Scaviamo per trovare gemme spirituali
(Giovanni 19:30) Dopo aver preso il vino aspro, Gesù disse: “È compiuto!” E, chinata la testa, spirò.
nwtsty approfondimento a Gv 19:30
spirò O “rese lo spirito”, “smise di respirare”. Il termine tradotto “spirito” (pnèuma) qui può essere inteso nel senso di “respiro” o “forza vitale”. Questo è confermato dal fatto che nei racconti paralleli di Mr 15:37 e Lu 23:46 viene usato il verbo greco ekpnèo (che letteralmente significa “espirare”, ma che potrebbe essere reso anche “esalare l’ultimo respiro”). Secondo alcuni, l’espressione originale resa “spirò”, che alla lettera significa “consegnò lo spirito”, indica che Gesù smise volontariamente di lottare per restare in vita, dato che tutto era compiuto. Volontariamente “[versò] la sua vita alla morte” (Isa 53:12; Gv 10:11).
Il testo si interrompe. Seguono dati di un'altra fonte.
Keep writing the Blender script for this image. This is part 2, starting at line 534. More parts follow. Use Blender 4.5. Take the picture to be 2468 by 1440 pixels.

(Giovanni 19:31) Dato che era il giorno della Preparazione, i giudei volevano evitare che i corpi rimanessero sui pali di tortura il Sabato (e quel Sabato era un grande Sabato), perciò chiesero a Pilato di far rompere le gambe ai condannati e far rimuovere i corpi.
nwtsty approfondimento a Gv 19:31
quel Sabato era un grande Sabato Il 15 nisan, il giorno dopo la Pasqua, era sempre un Sabato, indipendentemente dal giorno della settimana in cui cadeva (Le 23:5-7). Quando però questo Sabato speciale coincideva con un vero Sabato (il settimo giorno della settimana ebraica, che andava dal tramonto del venerdì al tramonto del sabato), allora era considerato “un grande Sabato”. Gesù era morto di venerdì, perciò il giorno successivo era “un grande Sabato”. Tra il 29 e il 35 E.V. ci fu un solo anno in cui il 14 nisan cadde di venerdì: il 33. Pertanto questo conferma che Gesù morì il 14 nisan del 33.